# [WRITTEN TASK]
Beginning with the first line of the data below, extract each line up to and including the one containing "from mathutils import Vector, Matrix". Copy them exactly and add nothing.
Start of COLLECTED DATA
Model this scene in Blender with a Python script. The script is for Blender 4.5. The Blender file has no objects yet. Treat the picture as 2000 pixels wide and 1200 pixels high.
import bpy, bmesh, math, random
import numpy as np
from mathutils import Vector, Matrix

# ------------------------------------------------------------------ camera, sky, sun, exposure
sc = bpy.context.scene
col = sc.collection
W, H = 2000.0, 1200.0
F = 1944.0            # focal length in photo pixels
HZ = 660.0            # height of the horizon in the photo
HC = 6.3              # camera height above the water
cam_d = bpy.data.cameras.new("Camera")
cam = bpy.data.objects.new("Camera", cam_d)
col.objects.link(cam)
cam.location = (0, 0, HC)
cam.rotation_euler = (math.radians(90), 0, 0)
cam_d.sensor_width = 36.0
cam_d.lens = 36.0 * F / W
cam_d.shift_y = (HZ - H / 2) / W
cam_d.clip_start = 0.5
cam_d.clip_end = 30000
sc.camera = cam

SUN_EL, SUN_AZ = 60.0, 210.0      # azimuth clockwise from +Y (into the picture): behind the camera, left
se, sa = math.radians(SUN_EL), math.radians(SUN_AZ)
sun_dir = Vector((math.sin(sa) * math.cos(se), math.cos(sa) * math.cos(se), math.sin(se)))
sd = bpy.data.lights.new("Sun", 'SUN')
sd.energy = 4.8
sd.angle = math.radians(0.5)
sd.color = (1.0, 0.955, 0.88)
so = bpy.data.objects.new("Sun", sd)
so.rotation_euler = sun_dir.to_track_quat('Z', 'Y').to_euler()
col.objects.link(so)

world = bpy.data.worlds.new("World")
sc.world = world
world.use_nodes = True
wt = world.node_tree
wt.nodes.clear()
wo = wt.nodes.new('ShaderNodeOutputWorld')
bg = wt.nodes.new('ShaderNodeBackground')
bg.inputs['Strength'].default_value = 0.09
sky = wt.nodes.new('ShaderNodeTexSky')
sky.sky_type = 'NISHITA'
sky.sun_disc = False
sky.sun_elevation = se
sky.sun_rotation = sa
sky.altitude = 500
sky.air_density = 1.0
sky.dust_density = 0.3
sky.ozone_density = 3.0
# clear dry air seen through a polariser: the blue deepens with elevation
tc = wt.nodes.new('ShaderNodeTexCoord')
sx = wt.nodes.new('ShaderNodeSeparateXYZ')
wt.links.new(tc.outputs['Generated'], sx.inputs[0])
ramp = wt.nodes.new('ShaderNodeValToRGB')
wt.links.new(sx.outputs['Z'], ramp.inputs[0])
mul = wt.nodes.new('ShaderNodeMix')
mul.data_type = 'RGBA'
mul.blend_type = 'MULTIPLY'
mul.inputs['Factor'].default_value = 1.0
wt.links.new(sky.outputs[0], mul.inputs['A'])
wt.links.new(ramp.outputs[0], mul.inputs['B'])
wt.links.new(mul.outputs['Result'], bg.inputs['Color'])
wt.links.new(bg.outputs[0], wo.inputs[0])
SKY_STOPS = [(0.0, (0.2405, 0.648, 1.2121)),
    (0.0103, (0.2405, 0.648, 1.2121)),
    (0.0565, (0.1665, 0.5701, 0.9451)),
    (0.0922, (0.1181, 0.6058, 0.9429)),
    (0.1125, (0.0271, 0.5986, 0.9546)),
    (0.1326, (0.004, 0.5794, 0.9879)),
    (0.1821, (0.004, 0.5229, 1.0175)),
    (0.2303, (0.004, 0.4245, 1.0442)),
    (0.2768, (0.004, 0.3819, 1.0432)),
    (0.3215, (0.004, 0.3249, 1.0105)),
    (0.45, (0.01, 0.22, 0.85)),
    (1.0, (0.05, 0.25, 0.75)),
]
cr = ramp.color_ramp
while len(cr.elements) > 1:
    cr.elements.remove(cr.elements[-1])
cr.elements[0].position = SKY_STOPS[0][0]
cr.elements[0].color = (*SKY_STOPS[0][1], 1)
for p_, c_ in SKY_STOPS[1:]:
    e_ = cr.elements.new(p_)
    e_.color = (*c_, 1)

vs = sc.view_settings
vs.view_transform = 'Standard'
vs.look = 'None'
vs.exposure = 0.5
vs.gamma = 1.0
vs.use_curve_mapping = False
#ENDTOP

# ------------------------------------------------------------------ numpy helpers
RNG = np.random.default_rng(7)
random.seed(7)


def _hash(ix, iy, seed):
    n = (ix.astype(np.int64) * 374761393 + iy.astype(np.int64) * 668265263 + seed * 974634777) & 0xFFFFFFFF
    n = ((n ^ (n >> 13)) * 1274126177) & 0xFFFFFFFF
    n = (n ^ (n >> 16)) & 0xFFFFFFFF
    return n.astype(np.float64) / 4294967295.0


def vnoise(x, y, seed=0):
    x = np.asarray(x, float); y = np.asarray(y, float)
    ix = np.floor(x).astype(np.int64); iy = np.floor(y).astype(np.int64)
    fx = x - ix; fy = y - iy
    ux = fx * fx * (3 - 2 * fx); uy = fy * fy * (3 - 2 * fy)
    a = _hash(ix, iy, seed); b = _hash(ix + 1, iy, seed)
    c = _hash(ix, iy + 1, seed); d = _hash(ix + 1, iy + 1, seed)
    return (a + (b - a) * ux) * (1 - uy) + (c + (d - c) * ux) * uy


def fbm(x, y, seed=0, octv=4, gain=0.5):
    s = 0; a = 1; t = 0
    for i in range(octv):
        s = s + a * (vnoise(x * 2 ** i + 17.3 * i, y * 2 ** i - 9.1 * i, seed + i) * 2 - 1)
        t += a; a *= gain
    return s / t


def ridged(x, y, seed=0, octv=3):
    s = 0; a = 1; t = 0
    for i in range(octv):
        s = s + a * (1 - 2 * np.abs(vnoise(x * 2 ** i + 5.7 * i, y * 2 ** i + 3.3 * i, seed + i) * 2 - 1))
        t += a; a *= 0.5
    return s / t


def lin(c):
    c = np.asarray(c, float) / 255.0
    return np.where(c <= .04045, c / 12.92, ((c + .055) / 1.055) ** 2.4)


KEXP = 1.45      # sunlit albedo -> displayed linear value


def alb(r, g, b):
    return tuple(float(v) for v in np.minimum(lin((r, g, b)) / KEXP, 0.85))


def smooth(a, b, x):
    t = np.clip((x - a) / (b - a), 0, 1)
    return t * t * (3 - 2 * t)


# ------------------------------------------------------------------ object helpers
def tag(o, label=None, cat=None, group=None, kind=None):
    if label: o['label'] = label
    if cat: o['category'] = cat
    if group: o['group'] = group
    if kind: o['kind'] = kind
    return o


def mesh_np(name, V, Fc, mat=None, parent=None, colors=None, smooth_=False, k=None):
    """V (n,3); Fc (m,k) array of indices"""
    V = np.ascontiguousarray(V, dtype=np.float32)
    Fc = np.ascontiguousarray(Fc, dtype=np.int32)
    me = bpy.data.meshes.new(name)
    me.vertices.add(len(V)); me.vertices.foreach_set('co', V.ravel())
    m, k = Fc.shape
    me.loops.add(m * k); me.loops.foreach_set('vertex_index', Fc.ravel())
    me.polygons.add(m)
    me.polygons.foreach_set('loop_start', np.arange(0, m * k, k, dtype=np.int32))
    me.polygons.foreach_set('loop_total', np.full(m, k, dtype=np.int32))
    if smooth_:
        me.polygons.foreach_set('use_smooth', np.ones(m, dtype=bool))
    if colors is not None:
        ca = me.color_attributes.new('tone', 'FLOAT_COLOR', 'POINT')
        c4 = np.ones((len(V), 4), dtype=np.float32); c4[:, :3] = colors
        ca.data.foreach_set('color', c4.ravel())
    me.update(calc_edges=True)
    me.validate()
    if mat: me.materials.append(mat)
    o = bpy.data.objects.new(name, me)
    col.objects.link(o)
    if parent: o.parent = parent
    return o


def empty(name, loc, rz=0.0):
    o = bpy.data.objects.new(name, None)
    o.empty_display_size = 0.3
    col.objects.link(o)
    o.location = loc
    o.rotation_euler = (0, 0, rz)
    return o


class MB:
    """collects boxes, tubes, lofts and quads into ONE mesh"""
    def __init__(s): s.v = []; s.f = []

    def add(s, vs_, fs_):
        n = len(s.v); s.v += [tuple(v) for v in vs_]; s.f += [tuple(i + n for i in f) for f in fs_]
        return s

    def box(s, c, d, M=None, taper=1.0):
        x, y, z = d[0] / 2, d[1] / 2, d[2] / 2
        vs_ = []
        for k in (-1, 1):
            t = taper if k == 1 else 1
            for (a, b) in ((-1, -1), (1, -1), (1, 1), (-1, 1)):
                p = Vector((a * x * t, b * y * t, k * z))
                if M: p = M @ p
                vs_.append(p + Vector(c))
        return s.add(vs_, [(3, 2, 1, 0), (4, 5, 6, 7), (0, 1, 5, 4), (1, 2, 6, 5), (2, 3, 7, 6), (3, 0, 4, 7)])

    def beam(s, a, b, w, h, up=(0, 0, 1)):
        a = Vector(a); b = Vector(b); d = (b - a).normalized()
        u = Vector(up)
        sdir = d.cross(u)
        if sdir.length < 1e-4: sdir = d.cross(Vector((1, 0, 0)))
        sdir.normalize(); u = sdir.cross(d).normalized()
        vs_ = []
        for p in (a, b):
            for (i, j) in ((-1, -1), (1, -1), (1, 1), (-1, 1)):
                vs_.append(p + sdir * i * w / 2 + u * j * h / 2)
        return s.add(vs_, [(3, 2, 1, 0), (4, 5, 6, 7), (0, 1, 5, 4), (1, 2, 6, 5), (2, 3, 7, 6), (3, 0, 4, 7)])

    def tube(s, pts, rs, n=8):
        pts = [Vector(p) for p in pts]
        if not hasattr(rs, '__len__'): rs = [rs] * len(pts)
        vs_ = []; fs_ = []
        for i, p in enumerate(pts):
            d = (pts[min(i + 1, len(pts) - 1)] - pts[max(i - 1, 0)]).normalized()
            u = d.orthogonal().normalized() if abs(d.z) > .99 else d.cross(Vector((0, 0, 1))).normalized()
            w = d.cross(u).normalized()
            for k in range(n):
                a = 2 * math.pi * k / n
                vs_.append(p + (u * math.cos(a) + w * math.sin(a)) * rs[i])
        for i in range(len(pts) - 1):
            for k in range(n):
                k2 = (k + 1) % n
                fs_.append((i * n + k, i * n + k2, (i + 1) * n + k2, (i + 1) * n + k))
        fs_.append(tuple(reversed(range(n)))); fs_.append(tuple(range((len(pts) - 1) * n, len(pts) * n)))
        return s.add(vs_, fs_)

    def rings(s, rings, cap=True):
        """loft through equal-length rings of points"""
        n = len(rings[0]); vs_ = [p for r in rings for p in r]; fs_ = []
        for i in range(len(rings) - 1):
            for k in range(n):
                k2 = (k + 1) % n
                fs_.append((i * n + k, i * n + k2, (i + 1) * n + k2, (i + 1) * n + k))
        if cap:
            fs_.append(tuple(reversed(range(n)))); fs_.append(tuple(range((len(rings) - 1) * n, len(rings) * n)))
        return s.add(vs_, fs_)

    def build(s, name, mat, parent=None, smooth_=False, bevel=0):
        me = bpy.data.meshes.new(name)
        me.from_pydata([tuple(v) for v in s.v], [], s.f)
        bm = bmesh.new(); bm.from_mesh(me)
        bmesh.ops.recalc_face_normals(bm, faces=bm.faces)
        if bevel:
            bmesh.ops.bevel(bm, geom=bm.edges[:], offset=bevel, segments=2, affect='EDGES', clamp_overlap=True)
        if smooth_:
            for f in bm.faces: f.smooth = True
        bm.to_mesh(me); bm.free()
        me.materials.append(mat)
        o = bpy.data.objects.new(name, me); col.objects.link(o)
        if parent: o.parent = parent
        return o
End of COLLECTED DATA
# [RESULT OF THE TASK]
Model this scene in Blender with a Python script. The script is for Blender 4.5. The Blender file has no objects yet. Treat the picture as 2000 pixels wide and 1200 pixels high.
import bpy, bmesh, math, random
import numpy as np
from mathutils import Vector, Matrix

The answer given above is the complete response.